The Society of London Theatre welcomed the move. It said it regularly received complaints from customers who had paid up to five times a ticket's face value. Susan Whiddington, the society's spokeswoman, said: 'We get four or five complaints a week and that's only the tip of the iceberg.'

Lord Strathclyde, the consumer affairs minister, said: 'People are outraged when they pay high prices for what they think are good quality tickets, only to discover their face value is much lower.'

London's theatre agents, unhappy at being associated with touts, last week pre-empted the Department of Trade and Industry move by forming a self- regulating body with near identical provisions to those proposed yesterday plus a planned code of practice. Their proposals require agents to provide receipts for tickets sold. In return, the agents will be recommended by the Society of London Theatre and the London Tourist Board and could be authorised to use an official logo.

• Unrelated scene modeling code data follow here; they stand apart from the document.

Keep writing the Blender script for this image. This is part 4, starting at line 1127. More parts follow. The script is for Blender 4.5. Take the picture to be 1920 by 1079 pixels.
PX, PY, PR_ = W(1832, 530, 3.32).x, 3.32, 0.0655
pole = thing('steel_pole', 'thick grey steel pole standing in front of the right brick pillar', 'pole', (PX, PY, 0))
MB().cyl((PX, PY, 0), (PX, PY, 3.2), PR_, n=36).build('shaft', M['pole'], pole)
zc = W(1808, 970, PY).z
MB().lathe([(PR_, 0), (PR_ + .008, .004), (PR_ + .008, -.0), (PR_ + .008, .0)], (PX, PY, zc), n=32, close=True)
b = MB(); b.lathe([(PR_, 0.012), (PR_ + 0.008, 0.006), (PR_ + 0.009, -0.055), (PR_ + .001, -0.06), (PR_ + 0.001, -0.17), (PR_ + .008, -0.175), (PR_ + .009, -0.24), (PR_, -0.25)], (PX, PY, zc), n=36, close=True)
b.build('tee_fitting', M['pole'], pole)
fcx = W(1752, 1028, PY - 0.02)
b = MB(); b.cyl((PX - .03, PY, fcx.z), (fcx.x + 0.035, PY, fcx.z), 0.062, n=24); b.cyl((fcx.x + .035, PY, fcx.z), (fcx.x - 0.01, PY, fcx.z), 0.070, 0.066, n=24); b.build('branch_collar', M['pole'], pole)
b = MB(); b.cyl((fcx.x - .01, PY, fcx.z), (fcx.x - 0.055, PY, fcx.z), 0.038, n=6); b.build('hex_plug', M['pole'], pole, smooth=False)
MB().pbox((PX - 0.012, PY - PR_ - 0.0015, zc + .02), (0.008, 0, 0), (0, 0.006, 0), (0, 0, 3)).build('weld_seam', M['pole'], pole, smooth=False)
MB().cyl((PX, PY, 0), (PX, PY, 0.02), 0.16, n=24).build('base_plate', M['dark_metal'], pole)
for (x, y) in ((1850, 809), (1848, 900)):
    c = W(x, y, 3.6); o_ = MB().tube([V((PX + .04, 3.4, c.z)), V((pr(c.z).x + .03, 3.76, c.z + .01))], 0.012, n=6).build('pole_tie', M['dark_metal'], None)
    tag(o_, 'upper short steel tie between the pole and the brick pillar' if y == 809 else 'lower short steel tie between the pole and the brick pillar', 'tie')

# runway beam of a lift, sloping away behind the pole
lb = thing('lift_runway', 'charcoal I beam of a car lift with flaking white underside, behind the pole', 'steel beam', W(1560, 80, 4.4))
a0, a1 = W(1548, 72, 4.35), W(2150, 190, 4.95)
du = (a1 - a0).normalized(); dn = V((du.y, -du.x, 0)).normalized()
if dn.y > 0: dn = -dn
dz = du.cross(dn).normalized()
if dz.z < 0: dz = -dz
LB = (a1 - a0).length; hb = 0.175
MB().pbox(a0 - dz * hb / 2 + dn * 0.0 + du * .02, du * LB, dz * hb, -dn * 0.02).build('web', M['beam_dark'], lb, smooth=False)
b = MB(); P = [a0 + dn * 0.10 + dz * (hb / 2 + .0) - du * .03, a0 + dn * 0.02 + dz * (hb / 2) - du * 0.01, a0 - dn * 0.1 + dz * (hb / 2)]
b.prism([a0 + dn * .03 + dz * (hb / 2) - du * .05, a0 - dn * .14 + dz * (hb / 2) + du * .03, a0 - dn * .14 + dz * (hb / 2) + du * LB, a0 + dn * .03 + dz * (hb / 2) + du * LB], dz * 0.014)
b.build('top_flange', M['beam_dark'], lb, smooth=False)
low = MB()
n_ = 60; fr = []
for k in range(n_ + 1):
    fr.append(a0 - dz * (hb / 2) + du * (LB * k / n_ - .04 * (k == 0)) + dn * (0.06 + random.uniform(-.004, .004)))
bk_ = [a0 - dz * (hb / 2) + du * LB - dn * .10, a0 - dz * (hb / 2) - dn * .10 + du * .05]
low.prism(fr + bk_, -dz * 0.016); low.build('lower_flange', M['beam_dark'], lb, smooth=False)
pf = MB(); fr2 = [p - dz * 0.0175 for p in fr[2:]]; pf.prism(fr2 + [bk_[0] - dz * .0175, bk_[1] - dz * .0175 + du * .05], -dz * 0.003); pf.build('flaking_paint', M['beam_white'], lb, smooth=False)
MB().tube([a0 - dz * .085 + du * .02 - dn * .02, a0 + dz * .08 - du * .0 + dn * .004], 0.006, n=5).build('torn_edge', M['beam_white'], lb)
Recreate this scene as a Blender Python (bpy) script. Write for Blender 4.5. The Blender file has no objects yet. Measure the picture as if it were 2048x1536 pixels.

Prices can vary widely. Most agencies charge a 25 per cent booking fee, whereas touts charge as much as they can get, and customers may pay for the best seat in the house only to find themselves sitting behind a pillar.

A committee representing the London Tourist Board (LTB), the Society of London Theatre, the All England Lawn Tennis and Croquet Club and the Royal Albert Hall is planning to allow reputable dealers to be identified with a logo to protect consumers. A spokeswoman for the LTB said nothing definite had been decided.

There was general support from London's ticket agents. Mark Hopkins, the office manager of Premier Box Office Ltd, said: 'I am in favour of anything that would stop the cowboys. Whether it will work in practice is a different matter. Licensing is the only way to stop it. Selling outside the theatres should be illegal. If you are a market trader you can't do it so why should the touts be allowed?'

John Smith, 29, a ticket tout working outside the Palace Theatre in the West End, said: 'If the police wanted to they could stop it. They could just turn up with 20 men and round us up.

He added: 'I feel we are providing a service. People are grateful we do it.'

Another tout claimed that if it were not for the big agencies buying large numbers of tickets from Stoll Moss, which owns 11 theatres in the West End, prices would be a lot cheaper.

Edwin Shaw, ticket services manager for Stoll Moss, insisted that despite their efforts to sell tickets to reputable agencies, touts still managed to get large numbers.

Eric Cottle, 60, from Durham, who was trying to buy West End theatre tickets, blamed touts' success on customers who were prepared to pay. 'I don't agree with it, but if people are stupid enough to pay, that's their look-out,' he said.